What you did is not what I suggested. What you have done in the last using "Life Distribution - Compare Groups" is a third analysis in this thread of discussion. What you have done is technically identical to what you have done in your second analysis. That is why you get "same" results. I don't understand the objective, so I will stop trying to guide on your specific data. In the following, I will use JMP sample data sets to make my points, be useful in general to the audience who read this thread.
First, "Competing Risk Mixture" and "Competing Cause" are two different analyses. The terms "competing risk" and "competing cause" may be used interchangeably in the literature. They both take rows of observations, and each observation is a time-to-event observation. And each observation is associated with a cause. But in some experiments, you known the cause; in other experiments, you don't. When you don't have failure causes, you use Competing Risk Mixture. When you have failure causes, you use "Competing Cause". Competing Risk Mixture helps you to guess distributions of individual failure causes, but won't be able to tell the causes of individual observations for sure. Competing Cause fits distributions of individual failure causes, and failure cause is known information. Under normal use cases, there should not be confusion about which analysis to use, and one should not modify data in order to switch analysis types. "Appliance.jmp" is a sample data under Reliability sample data folder to illustrate Competing Cause. There is a Cause Code column in the table. The column "Y2" in "Mixture Demo.jmp", a sample data under Reliability sample data folder, is created to illustrate Competing Risk Mixture. There is no cause information in the table.
Second, when using Competing Cause, there is no need for user to modify data. The software modifies the data for the user to fit the model. Here is what the software does conceptually. I use "Appliance.jmp" as an example.
- For every cause code, create a copy of the entire data. Suppose the current cause code is 9. And I have a copy of entire data of 36 rows.
- Create two new columns: Left and Right.
- For every row, if the cause code is 9, simple copy over Time Cycles to both Left and Right.
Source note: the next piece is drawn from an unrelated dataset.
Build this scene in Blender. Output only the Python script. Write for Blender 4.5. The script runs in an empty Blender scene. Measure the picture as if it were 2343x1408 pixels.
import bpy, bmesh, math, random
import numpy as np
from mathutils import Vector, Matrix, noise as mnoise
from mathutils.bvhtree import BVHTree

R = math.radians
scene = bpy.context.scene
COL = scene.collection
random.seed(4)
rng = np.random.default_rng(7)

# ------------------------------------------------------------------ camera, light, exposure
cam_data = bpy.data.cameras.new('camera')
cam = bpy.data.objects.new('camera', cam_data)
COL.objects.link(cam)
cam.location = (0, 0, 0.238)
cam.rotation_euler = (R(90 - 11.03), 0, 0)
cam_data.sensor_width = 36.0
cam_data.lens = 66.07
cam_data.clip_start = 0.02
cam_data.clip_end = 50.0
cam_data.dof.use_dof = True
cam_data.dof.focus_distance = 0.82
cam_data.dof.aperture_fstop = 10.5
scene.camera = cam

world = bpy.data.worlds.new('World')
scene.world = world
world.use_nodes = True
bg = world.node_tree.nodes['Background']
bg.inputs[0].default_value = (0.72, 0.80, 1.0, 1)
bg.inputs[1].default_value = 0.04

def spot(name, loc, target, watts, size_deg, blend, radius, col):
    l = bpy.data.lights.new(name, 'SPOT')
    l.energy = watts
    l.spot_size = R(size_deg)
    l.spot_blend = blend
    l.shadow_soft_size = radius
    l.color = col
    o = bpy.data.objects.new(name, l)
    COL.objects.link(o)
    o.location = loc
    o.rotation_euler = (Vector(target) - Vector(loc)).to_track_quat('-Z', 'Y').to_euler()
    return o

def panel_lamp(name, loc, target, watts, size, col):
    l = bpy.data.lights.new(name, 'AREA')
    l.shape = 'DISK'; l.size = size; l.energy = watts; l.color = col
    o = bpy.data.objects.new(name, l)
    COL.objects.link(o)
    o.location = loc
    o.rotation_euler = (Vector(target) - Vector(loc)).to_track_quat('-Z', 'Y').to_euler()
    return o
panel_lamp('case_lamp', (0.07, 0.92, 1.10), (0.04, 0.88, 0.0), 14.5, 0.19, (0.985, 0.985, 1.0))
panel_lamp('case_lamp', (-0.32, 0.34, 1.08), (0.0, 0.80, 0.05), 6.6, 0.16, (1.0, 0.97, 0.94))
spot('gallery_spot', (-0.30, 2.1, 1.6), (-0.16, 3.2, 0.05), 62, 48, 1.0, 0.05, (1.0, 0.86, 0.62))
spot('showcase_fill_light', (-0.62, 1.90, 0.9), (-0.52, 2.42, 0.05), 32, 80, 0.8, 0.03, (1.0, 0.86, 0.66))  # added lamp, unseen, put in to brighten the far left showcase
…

Row example, the second row.
- If cause code is not 9, copy Time Cycles to Left, but fill Right with a missing value. You may recognize this represents a right censored observation. Take the first row as an example, whose failure cause is 1. Because it is competing cause, cause 1 happened first. If we pretend 1 did not happen, and the system will fail due to cause 9, the failure time should be some where after 11 cycles, but we don't know when. So for this row, the software copies 11 to Left, and fill Right with a missing value.
- Now Left and Right are the new columns that should go to Y Time to Event role, if you want to fit a distribution to cause code 1.
This is what the new data look like:
If you analyze the modified data using Life Distribution like this:
You can get the same Weibull estimates same as those from Competing Cause analysis.
This is the result from Competing Cause by running the embedded script in Appliance.jmp.
And this is the result from Life Distribution using the modified data.
Repeat for all cause code values. And you get the full results of distributions for all causes. The software does all those for the user, and eventually aggregates all fitted distributions into one that is the failure distribution of the system.
To conclude, I want to emphasize, "Competing Risk Mixture" and "Competing Cause" are two different analyses. Decision of using which should be made upon whether there is information of failure causes.
In the end, to your last question, Fit Life by X does not support Competing Risk Mixture type distributions.